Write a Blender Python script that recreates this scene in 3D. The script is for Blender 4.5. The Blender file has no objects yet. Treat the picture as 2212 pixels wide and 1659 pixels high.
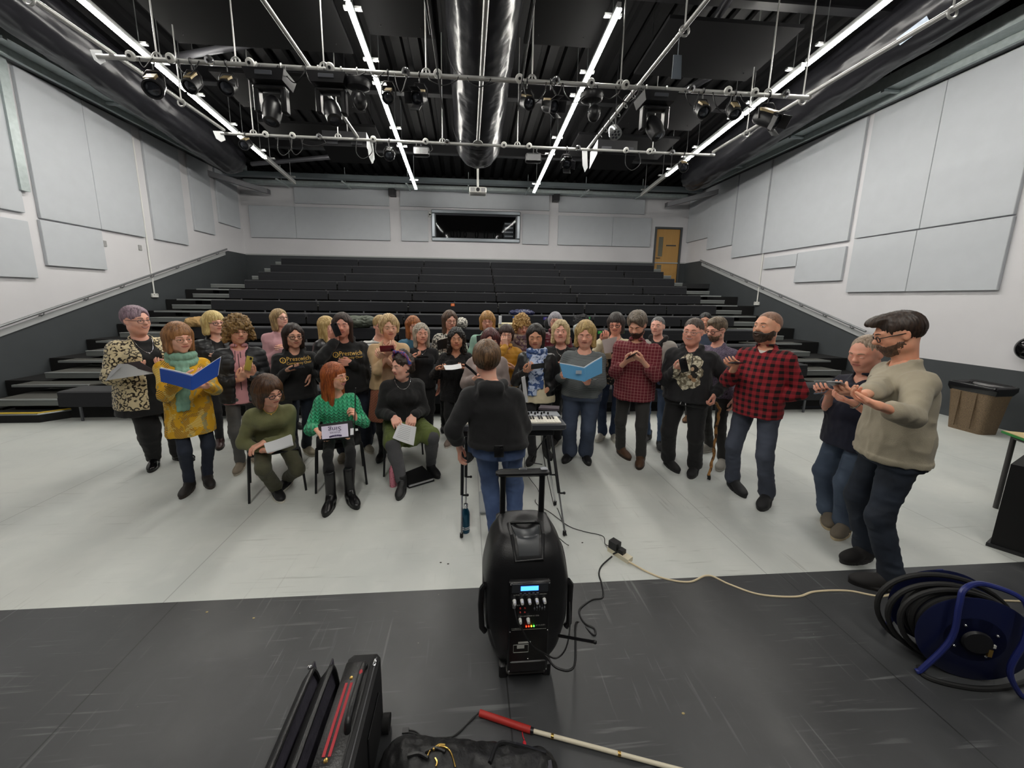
import bpy, math, random
import numpy as np
from mathutils import Vector, Matrix
from mathutils.bvhtree import BVHTree
random.seed(7)
C = bpy.context.scene.collection
SC = bpy.context.scene
# ---------------------------------------------------------------- camera, world, exposure
CAM = (0.0, 0.0, 1.9)
FPX, CX, CY, PITCH, YAW, ROLL = 800.0, 1073.8, 780.0, .1692, .078, -.0127
_f = np.array([math.sin(YAW)*math.cos(PITCH), math.cos(YAW)*math.cos(PITCH), -math.sin(PITCH)])
_r = np.array([math.cos(YAW), -math.sin(YAW), 0.0]); _d = np.cross(_f, _r)
RR = math.cos(ROLL)*_r+math.sin(ROLL)*_d; DD = -math.sin(ROLL)*_r+math.cos(ROLL)*_d; FF = _f
cam_data = bpy.data.cameras.new('camera'); cam = bpy.data.objects.new('camera', cam_data); C.objects.link(cam)
cam_data.sensor_width = 36.0; cam_data.sensor_fit = 'HORIZONTAL'; cam_data.lens = FPX/2212*36
cam_data.shift_x = (1106-CX)/2212; cam_data.shift_y = (CY-829.5)/2212
cam_data.clip_start = .05; cam_data.clip_end = 100
cam.matrix_world = Matrix(((RR[0], -DD[0], -FF[0], CAM[0]), (RR[1], -DD[1], -FF[1], CAM[1]), (RR[2], -DD[2], -FF[2], CAM[2]), (0, 0, 0, 1)))
SC.camera = cam
SC.view_settings.view_transform = 'Standard'; SC.view_settings.look = 'None'
SC.view_settings.gamma = 1; SC.view_settings.use_curve_mapping = False
SC.view_settings.exposure = 0.0
w = bpy.data.worlds.new('world'); SC.world = w; w.use_nodes = True
w.node_tree.nodes['Background'].inputs[0].default_value = (.8, .85, 1, 1)
w.node_tree.nodes['Background'].inputs[1].default_value = .02
SC.cycles.use_denoising = True; SC.cycles.adaptive_threshold = .02
SC.cycles.max_bounces = 6; SC.cycles.diffuse_bounces = 4; SC.cycles.glossy_bounces = 3
STRIP_POWER = 104.0
SLOPE = -.094                     # the roof, light strips and ducts fall towards the back wall

def ray(px, py): return FF+RR*(px-CX)/FPX+DD*(py-CY)/FPX
def at(px, py, x=None, y=None, z=None):      # a point of the place seen at that spot of the photograph, on a known plane
    d = ray(px, py); o = np.array(CAM)
    t = (x-o[0])/d[0] if x is not None else (y-o[1])/d[1] if y is not None else (z-o[2])/d[2]
    return o+d*t
def atp(px, py, p, n):
    d = ray(px, py); o = np.array(CAM); p = np.array(p, float); n = np.array(n, float)
    return o+d*(((p-o)@n)/(d@n))

# ---------------------------------------------------------------- materials
MATS = {}
def nt(name):
    m = bpy.data.materials.new(name); m.use_nodes = True
    return m, m.node_tree.nodes, m.node_tree.links, m.node_tree.nodes['Principled BSDF']
def s2l(c): return tuple((x/12.92 if x <= .04045 else ((x+.055)/1.055)**2.4) for x in c)
def hexc(h): return s2l(tuple(int(h[i:i+2], 16)/255 for i in (0, 2, 4)))
def rgba(c): return (*(hexc(c) if isinstance(c, str) else c), 1)
def mat(name, col, rough=.6, metal=0., noise=0., nscale=20., bump=0., bscale=80., emit=None, sheen=0., coat=0., alpha=None, spec=None):
    key = (name, str(col), rough, metal, noise, nscale, bump, bscale, str(emit))
    if key in MATS: return MATS[key]
    m, N, L, b = nt(name)
    b.inputs['Base Color'].default_value = rgba(col); b.inputs['Roughness'].default_value = rough; b.inputs['Metallic'].default_value = metal
    if sheen: b.inputs['Sheen Weight'].default_value = sheen
    if coat: b.inputs['Coat Weight'].default_value = coat
    if spec is not None: b.inputs['Specular IOR Level'].default_value = spec
    if emit: b.inputs['Emission Color'].default_value = rgba(emit[0]); b.inputs['Emission Strength'].default_value = emit[1]
    if noise or bump:
        tc = N.new('ShaderNodeTexCoord')
    if noise:
        n = N.new('ShaderNodeTexNoise'); n.inputs['Scale'].default_value = nscale; n.inputs['Detail'].default_value = 5
        L.new(tc.outputs['Object'], n.inputs['Vector'])
        mr = N.new('ShaderNodeMapRange'); mr.inputs[1].default_value = .3; mr.inputs[2].default_value = .7; mr.inputs[3].default_value = 1-noise; mr.inputs[4].default_value = 1+noise
        L.new(n.outputs['Fac'], mr.inputs[0])
        mx = N.new('ShaderNodeVectorMath'); mx.operation = 'SCALE'; mx.inputs[0].default_value = rgba(col)[:3]
        L.new(mr.outputs[0], mx.inputs['Scale']); L.new(mx.outputs[0], b.inputs['Base Color'])
    if bump:
        n2 = N.new('ShaderNodeTexNoise'); n2.inputs['Scale'].default_value = bscale; n2.inputs['Detail'].default_value = 3
        L.new(tc.outputs['Object'], n2.inputs['Vector'])
        bp = N.new('ShaderNodeBump'); bp.inputs['Strength'].default_value = bump; bp.inputs['Distance'].default_value = .01
        L.new(n2.outputs['Fac'], bp.inputs['Height']); L.new(bp.outputs[0], b.inputs['Normal'])
    MATS[key] = m
    return m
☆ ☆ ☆
GOAL: Your task is to reproduce all of the material exactly. The pictures stay out.

TASK RESPONSE:
Write a Blender Python script that recreates this scene in 3D. The script is for Blender 4.5. The Blender file has no objects yet. Treat the picture as 2212 pixels wide and 1659 pixels high.
import bpy, math, random
import numpy as np
from mathutils import Vector, Matrix
from mathutils.bvhtree import BVHTree
random.seed(7)
C = bpy.context.scene.collection
SC = bpy.context.scene
# ---------------------------------------------------------------- camera, world, exposure
CAM = (0.0, 0.0, 1.9)
FPX, CX, CY, PITCH, YAW, ROLL = 800.0, 1073.8, 780.0, .1692, .078, -.0127
_f = np.array([math.sin(YAW)*math.cos(PITCH), math.cos(YAW)*math.cos(PITCH), -math.sin(PITCH)])
_r = np.array([math.cos(YAW), -math.sin(YAW), 0.0]); _d = np.cross(_f, _r)
RR = math.cos(ROLL)*_r+math.sin(ROLL)*_d; DD = -math.sin(ROLL)*_r+math.cos(ROLL)*_d; FF = _f
cam_data = bpy.data.cameras.new('camera'); cam = bpy.data.objects.new('camera', cam_data); C.objects.link(cam)
cam_data.sensor_width = 36.0; cam_data.sensor_fit = 'HORIZONTAL'; cam_data.lens = FPX/2212*36
cam_data.shift_x = (1106-CX)/2212; cam_data.shift_y = (CY-829.5)/2212
cam_data.clip_start = .05; cam_data.clip_end = 100
cam.matrix_world = Matrix(((RR[0], -DD[0], -FF[0], CAM[0]), (RR[1], -DD[1], -FF[1], CAM[1]), (RR[2], -DD[2], -FF[2], CAM[2]), (0, 0, 0, 1)))
SC.camera = cam
SC.view_settings.view_transform = 'Standard'; SC.view_settings.look = 'None'
SC.view_settings.gamma = 1; SC.view_settings.use_curve_mapping = False
SC.view_settings.exposure = 0.0
w = bpy.data.worlds.new('world'); SC.world = w; w.use_nodes = True
w.node_tree.nodes['Background'].inputs[0].default_value = (.8, .85, 1, 1)
w.node_tree.nodes['Background'].inputs[1].default_value = .02
SC.cycles.use_denoising = True; SC.cycles.adaptive_threshold = .02
SC.cycles.max_bounces = 6; SC.cycles.diffuse_bounces = 4; SC.cycles.glossy_bounces = 3
STRIP_POWER = 104.0
SLOPE = -.094                     # the roof, light strips and ducts fall towards the back wall

def ray(px, py): return FF+RR*(px-CX)/FPX+DD*(py-CY)/FPX
def at(px, py, x=None, y=None, z=None):      # a point of the place seen at that spot of the photograph, on a known plane
    d = ray(px, py); o = np.array(CAM)
    t = (x-o[0])/d[0] if x is not None else (y-o[1])/d[1] if y is not None else (z-o[2])/d[2]
    return o+d*t
def atp(px, py, p, n):
    d = ray(px, py); o = np.array(CAM); p = np.array(p, float); n = np.array(n, float)
    return o+d*(((p-o)@n)/(d@n))

# ---------------------------------------------------------------- materials
MATS = {}
def nt(name):
    m = bpy.data.materials.new(name); m.use_nodes = True
    return m, m.node_tree.nodes, m.node_tree.links, m.node_tree.nodes['Principled BSDF']
def s2l(c): return tuple((x/12.92 if x <= .04045 else ((x+.055)/1.055)**2.4) for x in c)
def hexc(h): return s2l(tuple(int(h[i:i+2], 16)/255 for i in (0, 2, 4)))
def rgba(c): return (*(hexc(c) if isinstance(c, str) else c), 1)
def mat(name, col, rough=.6, metal=0., noise=0., nscale=20., bump=0., bscale=80., emit=None, sheen=0., coat=0., alpha=None, spec=None):
    key = (name, str(col), rough, metal, noise, nscale, bump, bscale, str(emit))
    if key in MATS: return MATS[key]
    m, N, L, b = nt(name)
    b.inputs['Base Color'].default_value = rgba(col); b.inputs['Roughness'].default_value = rough; b.inputs['Metallic'].default_value = metal
    if sheen: b.inputs['Sheen Weight'].default_value = sheen
    if coat: b.inputs['Coat Weight'].default_value = coat
    if spec is not None: b.inputs['Specular IOR Level'].default_value = spec
    if emit: b.inputs['Emission Color'].default_value = rgba(emit[0]); b.inputs['Emission Strength'].default_value = emit[1]
    if noise or bump:
        tc = N.new('ShaderNodeTexCoord')
    if noise:
        n = N.new('ShaderNodeTexNoise'); n.inputs['Scale'].default_value = nscale; n.inputs['Detail'].default_value = 5
        L.new(tc.outputs['Object'], n.inputs['Vector'])
        mr = N.new('ShaderNodeMapRange'); mr.inputs[1].default_value = .3; mr.inputs[2].default_value = .7; mr.inputs[3].default_value = 1-noise; mr.inputs[4].default_value = 1+noise
        L.new(n.outputs['Fac'], mr.inputs[0])
        mx = N.new('ShaderNodeVectorMath'); mx.operation = 'SCALE'; mx.inputs[0].default_value = rgba(col)[:3]
        L.new(mr.outputs[0], mx.inputs['Scale']); L.new(mx.outputs[0], b.inputs['Base Color'])
    if bump:
        n2 = N.new('ShaderNodeTexNoise'); n2.inputs['Scale'].default_value = bscale; n2.inputs['Detail'].default_value = 3
        L.new(tc.outputs['Object'], n2.inputs['Vector'])
        bp = N.new('ShaderNodeBump'); bp.inputs['Strength'].default_value = bump; bp.inputs['Distance'].default_value = .01
        L.new(n2.outputs['Fac'], bp.inputs['Height']); L.new(bp.outputs[0], b.inputs['Normal'])
    MATS[key] = m
    return m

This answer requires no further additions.